New Delhi: Taking a tough tone with candidates of the Delhi University Students' Union (DUSU) and college elections, the Delhi High Court on Wednesday reiterated it would not vacate its interim order staying the counting of votes unless the campus structures are cleaned.
A bench, headed by Chief Justice Manmohan, hearing applications filed by two candidates from different colleges seeking declaration of results, said: "Why don't you clean up the mess? The day the place is cleaned up, we will allow the counting of votes the very next day."
In an order passed on September 25, the Bench, also comprising Justice Tushar Rao Gedela, directed that the counting of votes will not take place till the court is satisfied that the posters, graffiti, hoarding, and spray paint are removed, the vandalised public properties are restored and the losses suffered due to defacement are made good by the erring candidates.
After perusal of the video and photographs placed on record, the Delhi High Court said that it was of the "prima facie view that there has been extensive use of money and muscle power in DUSU and college elections contrary to Lyngdoh Committee Guidelines".
Further, it said: "This Court is of the opinion that elections, which are supposed to be a festival of democracy, have been converted into a festival of money laundering and defacement of public property.
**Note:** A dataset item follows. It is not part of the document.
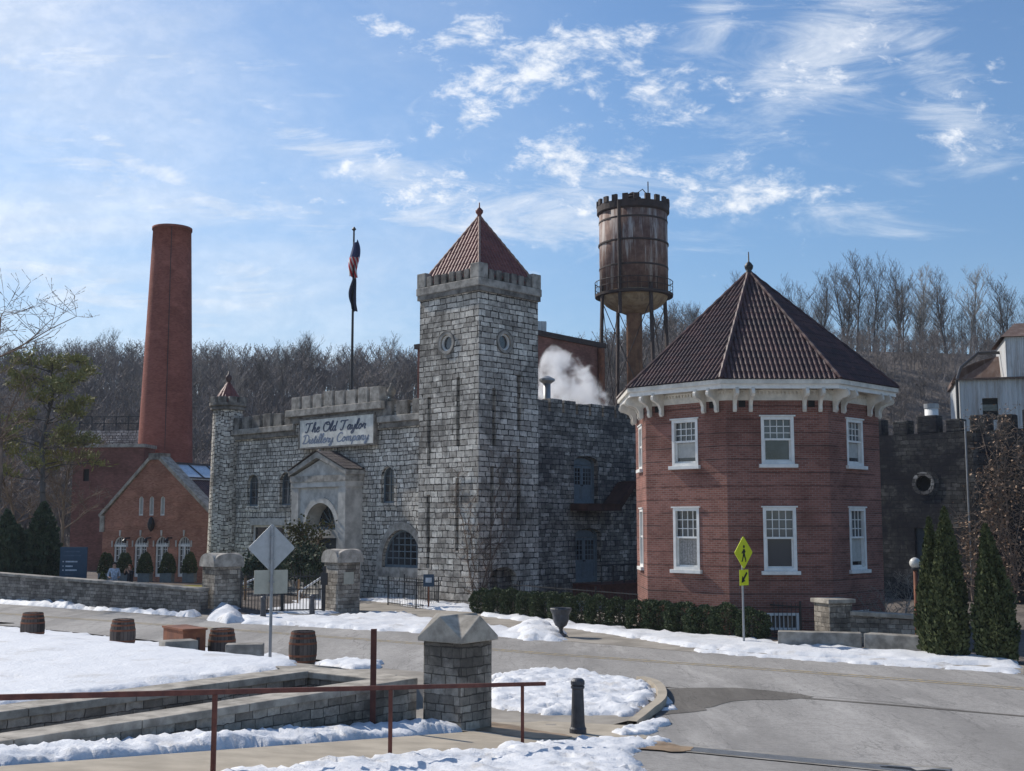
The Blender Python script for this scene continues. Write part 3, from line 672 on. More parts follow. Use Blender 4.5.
tower = empty('castle_tower', T, 'tall square stone tower with battlements and a red pyramid roof', 'tower')
tp = [T, T + U*TW, T + U*TW + V*TW, T + V*TW]
wall = MB().prism([(p.x, p.y) for p in tp], -.3, TH).build('wall', ASHLAR, tower)
wm = MB()
for F, spec in ((FL, ((429,397,466), (458,377,446), (428,495,568), (457,478,551))), (FR, ((494,388,446), (519,375,430), (492,466,526), (518.5,449,520)))):
    for x, y0, y1 in spec:
        a0, a1, z0_, z1_ = F.rect(x-1.7, x+1.7, y0, y1)
        wm.fbox(F, a0, a1, z0_, z1_, -.35, .3)
for F, x, y in ((FL, 446.5, 343), (FR, 504.7, 342)):
    a, z = F.px(x, y); r = .42
    wm.fprism(F, circ(a, z, r), -.3, .3)
ax0, ax1, az0, az1 = FR.rect(489, 516, 567, 600)
wm.fprism(FR, arch(ax0, ax1, -.1, az1, rise=.5), -.6, .3)
cut(wall, wm)
for F, x, y in ((FL, 446.5, 343), (FR, 504.7, 342)):
    a, z = F.px(x, y); r = .42
    s = MB().fring(F, circ(a, z, r+.12), circ(a, z, r-.01), -.05, .04).build('oculus', TRIM, tower)
    MB().fring(F, circ(a, z, r-.005), circ(a, z, r-.09), -.2, -.08).build('frame', WHITE, s)
    MB().fprism(F, circ(a, z, r-.08), -.19, -.17).build('pane', GLASS, s)
    MB().fring(F, circ(a, z, r+.17), circ(a, z, r+.125), -.02, .05).build('hood_mould', TRIM_D, s)
MB().fprism(FR, arch(ax0, ax1, 0, az1-.02, rise=.5), -.59, -.57).build('arch_infill', STONE_D, tower)
MB().fring(FR, grow_poly(arch(ax0, ax1, -.1, az1, rise=.5), .28), arch(ax0, ax1, -.1, az1, rise=.5), -.03, .035).build('arch_surround', ASHLAR, tower)
def ring_box(c, half, z0, z1, mat, name, parent, bev=0.0, zdir=(U, V)):
    m = MB(); a, b = zdir; q = [c - a*half - b*half, c + a*half - b*half, c + a*half + b*half, c - a*half + b*half]
    m.prism([(p.x, p.y) for p in q], z0, z1); return m.build(name, mat, parent, bevel=bev)
TC = T + U*TW/2 + V*TW/2
ring_box(TC, TW/2+.10, TH-.12, TH+.12, TRIM_D, 'cornice', tower)
ring_box(TC, TW/2+.15, TH+.12, TH+.52, TRIM, 'cornice', tower, .05)
mh = TW/2 + .11
for k in range(4):
    F = [Face(TC - U*mh - V*mh, U, -V), Face(TC - U*mh - V*mh, V, -U), Face(TC + U*mh + V*mh, -U, V), Face(TC + U*mh + V*mh, -V, U)][k]
    W2 = mh*2
    merlons(F, .62, W2-.62, TH+.52, 6, .52, .34, 0, TRIM_D, tower, gap=.36)
for sx in (-1, 1):
    for sy in (-1, 1):
        c = TC + U*sx*(mh-.30) + V*sy*(mh-.30)
        MB().box((c.x, c.y, TH+.52), (.62, .62, .74), CA).build('corner_merlon', TRIM, tower, bevel=.04)
# pantile roofs ------------------------------------------------------
def tile_facet(mb, e0, e1, t0, t1, rib=.22, row=.38, A=.055, B=.014):
    e0, e1, t0, t1 = map(Vector, (e0, e1, t0, t1)); ex = (e1-e0).normalized(); Lx = (e1-e0).length
    up = ((t0+t1)/2 - (e0+e1)/2); up = (up - ex*up.dot(ex)); H = up.length; up.normalize(); n = ex.cross(up).normalized()
    if n.z < 0: n = -n
    l0, r0 = 0.0, Lx; l1 = (t0-e0).dot(ex); r1 = (t1-e0).dot(ex)
    c = Lx/2; nr = int(Lx/rib/2)+1; xs = []
    for i in range(-nr, nr+1):
        for d in (-.5, -.30, -.15, 0, .15, .30): xs.append(c + (i+d)*rib)
    nrow = max(2, int(H/row)); ys = []
    for j in range(nrow): ys += [(H*j/nrow, B), (H*(j+1)/nrow - .002, 0.0)]
    b = len(mb.v); m = len(xs)
    for y, dz in ys:
        t = y/H; lo = l0+(l1-l0)*t; hi = r0+(r1-r0)*t
        for x in xs:
            x2 = min(max(x, lo), hi); ph = ((x2-c)/rib) % 1.0; hgt = A*abs(math.cos(math.pi*ph))
            mb.v.append(e0 + ex*x2 + up*y + n*(hgt+dz))
    for j in range(len(ys)-1):
        for i in range(m-1):
            q = (b+j*m+i, b+j*m+i+1, b+(j+1)*m+i+1, b+(j+1)*m+i)
            if (mb.v[q[0]]-mb.v[q[1]]).length > 1e-4 or (mb.v[q[2]]-mb.v[q[3]]).length > 1e-4: mb.f.append(q)
def pyramid(parent, pts, apex, mat, hipmat, hr=.09, thick=.12, rib=.22, row=.38, litmat=None, finial=None, A=.055):
    apex = Vector(apex); m = MB(); n = len(pts); pts = [Vector(p) for p in pts]
    for i in range(n): tile_facet(m, pts[i], pts[(i+1) % n], apex, apex, rib, row, A)
    roof = m.build('roof', mat, parent, fix=False)
    for i in range(n):
        k = 26; hp = [pts[i].lerp(apex, t/k) for t in range(k+1)]
        MB().tube([p + Vector((0,0,.05)) for p in hp], [hr*(1.12 if t % 2 else .85) for t in range(k+1)], 7).build('hip_tiles', hipmat, roof)
    return roof
rz = TH + .66; rh = TW/2 - .02
rp = [TC + (U*a + V*b)*rh + Vector((0,0,rz - TC.z)) for a, b in ((-1,-1), (1,-1), (1,1), (-1,1))]
apex_t = Vector((TC.x, TC.y, at(478, 217, TC.y).z))
pyramid(tower, rp, apex_t, TILE_R, TILE_E, .075, rib=.24, row=.42)
MB().lathe([(.10,-.25), (.13,.0), (.10,.1), (.19,.22), (.20,.34), (.10,.45), (.04,.5), (.03,.75)], apex_t, 12).build('finial', TILE_R, tower, smooth=True)

# front range -----------------------------------------------------------
SET = .75
A0 = T + V*SET
FF = Face(A0, -U, -V)                                      # front wall, a<0 to the left
hall = empty('castle_hall', T + V*4 + U*8, 'long grey stone castle front with arched windows and crenellated parapet', 'castle')
aL = FF.px(236, 500)[0]; aT = -TW + .3
HB = FF.px(300, 434)[1]                                     # underside of the cornice
HB = FF.px(400, 427)[1]
print('front', aL, HB, FF.px(236,441)[1], FF.px(250,590)[1])
fw_ = MB().fbox(FF, aL-.6, aT, -.3, HB+1.2, -.9, 0).build('front_wall', STONE, hall)
wm = MB(); cutw = []
for x0, x1, y0, y1 in ((247.8,258.8,474.5,506), (280.2,291.5,472.3,505.2), (381.6,395,466.8,503)):
    a0, a1, z0_, z1_ = FF.rect(x0, x1, y0, y1)
    pocket_window(hall, wm, FF, arch(a0, a1, z0_, z1_), .28, STEELBLUE, GLASS_G, cols=2, rows=4, bars=.03, surround=.16, smat=STONE, fw=.06)
# big arched window by the tower
a0, a1, z0_, z1_ = FF.rect(382.5, 416, 529.5, 567.5)
a1 = max(a1, a0+3.0)
if a1 > -TW-.05: a1 = -TW + .9
pocket_window(hall, wm, FF, arch(a0, a1, z0_, z1_, rise=(a1-a0)*.55), .3, STEELBLUE, GLASS, cols=6, rows=5, bars=.05, surround=.45, smat=TRIM, fw=.12)
# twin window low on the left
a0, a1, z0_, z1_ = FF.rect(251, 284, 525.5, 566)
pocket_window(hall, wm, FF, [(a0,z0_), (a1,z0_), (a1,z1_), (a0,z1_)], .28, WHITE, GLASS, cols=2, rows=1, bars=.14, fw=.10)
MB().fbox(FF, a0-.1, a1+.1, z1_+.003, z1_+.40, -.1, .06).build('lintel', PALE, hall)
cut(fw_, wm)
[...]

In some respects, it reflects the failure of the education system."
The matter will be heard next on October 21 and in the meantime, the court asked the parties, including MCD (Municipal Corporation of Delhi) and DMRC (Delhi Metro Rail Corporation) to file their status reports.
Earlier, the Delhi HC had asked Delhi Police to cooperate with Delhi University, MCD and as well as the DMRC to ensure that "no further defacement of public property takes place and the defacement which has already taken place is removed".
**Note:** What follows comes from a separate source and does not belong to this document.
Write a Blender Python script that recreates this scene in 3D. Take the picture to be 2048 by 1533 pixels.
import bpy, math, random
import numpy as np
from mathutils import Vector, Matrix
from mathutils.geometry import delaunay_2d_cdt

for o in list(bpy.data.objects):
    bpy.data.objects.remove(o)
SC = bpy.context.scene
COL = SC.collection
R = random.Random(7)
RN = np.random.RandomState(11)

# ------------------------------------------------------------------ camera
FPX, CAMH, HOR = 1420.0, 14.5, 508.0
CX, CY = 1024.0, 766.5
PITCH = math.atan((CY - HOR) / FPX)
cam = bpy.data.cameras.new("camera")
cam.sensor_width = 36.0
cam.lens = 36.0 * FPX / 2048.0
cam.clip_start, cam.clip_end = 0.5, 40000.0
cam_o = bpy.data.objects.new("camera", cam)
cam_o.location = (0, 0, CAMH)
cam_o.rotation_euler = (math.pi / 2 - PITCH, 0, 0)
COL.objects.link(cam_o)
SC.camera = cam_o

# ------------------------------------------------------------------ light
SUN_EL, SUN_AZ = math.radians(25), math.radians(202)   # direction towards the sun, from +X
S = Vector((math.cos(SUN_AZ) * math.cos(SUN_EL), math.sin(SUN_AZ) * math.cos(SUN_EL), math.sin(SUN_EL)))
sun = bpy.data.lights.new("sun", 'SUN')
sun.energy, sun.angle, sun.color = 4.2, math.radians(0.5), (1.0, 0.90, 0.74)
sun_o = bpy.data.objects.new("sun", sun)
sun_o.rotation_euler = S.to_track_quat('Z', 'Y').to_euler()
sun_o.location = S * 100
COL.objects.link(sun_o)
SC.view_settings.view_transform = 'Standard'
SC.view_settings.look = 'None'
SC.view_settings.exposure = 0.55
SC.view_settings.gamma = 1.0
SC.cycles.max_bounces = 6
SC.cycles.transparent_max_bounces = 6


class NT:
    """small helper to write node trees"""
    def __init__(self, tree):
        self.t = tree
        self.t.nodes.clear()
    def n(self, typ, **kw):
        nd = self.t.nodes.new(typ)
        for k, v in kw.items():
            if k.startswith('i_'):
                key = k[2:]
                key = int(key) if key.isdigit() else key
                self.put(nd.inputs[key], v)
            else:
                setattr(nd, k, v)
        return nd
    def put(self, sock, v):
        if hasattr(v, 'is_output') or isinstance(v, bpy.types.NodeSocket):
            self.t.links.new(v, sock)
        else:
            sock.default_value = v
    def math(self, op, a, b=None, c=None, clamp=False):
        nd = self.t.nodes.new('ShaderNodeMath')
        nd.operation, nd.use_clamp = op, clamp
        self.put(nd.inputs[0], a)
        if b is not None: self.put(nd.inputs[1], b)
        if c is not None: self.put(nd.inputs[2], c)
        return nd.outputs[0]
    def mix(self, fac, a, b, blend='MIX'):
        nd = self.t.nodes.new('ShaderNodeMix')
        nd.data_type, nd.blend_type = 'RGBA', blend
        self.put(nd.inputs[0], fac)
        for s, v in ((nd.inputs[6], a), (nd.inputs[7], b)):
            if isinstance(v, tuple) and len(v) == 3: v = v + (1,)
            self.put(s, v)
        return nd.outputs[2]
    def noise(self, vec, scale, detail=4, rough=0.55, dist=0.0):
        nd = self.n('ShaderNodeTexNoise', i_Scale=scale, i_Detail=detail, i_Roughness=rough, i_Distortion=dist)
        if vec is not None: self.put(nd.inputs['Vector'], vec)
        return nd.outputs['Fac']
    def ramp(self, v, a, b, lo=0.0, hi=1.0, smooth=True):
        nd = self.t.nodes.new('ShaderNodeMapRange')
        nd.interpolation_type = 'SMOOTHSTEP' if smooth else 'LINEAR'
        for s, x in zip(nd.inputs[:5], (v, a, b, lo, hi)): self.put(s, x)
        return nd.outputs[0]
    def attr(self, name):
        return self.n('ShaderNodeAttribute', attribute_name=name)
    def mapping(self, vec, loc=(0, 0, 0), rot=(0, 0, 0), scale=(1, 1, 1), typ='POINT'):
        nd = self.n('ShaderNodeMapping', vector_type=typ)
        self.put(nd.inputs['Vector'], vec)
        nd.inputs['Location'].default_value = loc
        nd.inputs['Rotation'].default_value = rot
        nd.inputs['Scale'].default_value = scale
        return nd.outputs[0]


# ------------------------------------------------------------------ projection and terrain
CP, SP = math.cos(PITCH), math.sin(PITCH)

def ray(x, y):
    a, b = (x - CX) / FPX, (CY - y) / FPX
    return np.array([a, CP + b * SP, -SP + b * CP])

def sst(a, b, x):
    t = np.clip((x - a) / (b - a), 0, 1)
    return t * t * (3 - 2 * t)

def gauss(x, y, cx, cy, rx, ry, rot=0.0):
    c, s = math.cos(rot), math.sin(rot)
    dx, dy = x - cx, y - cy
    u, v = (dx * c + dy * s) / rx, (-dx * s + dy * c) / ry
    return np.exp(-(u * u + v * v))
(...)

In the course of the hearing, the MCD apprised the high court that between September 13 and 25, it removed 16,000 boards, 7,000 hoardings, 200,000 posters/pamphlets, and around 28,000 banners.
The applicant, advocate Prashant Manchanda, stated that due to DUSU polls, public properties across all quarters of the national capital have been defaced, in blatant violation of not only the applicable civil and penal provisions, but in direct contravention of the orders of the Delhi HC. The application said that the aspiring candidates under the patronage of political parties have left no place unscathed, be it the buses, bus stops, metro stations, public properties, private properties, etc. and even police stations have been defaced by posters, banners, spray paints, and massive hoardings.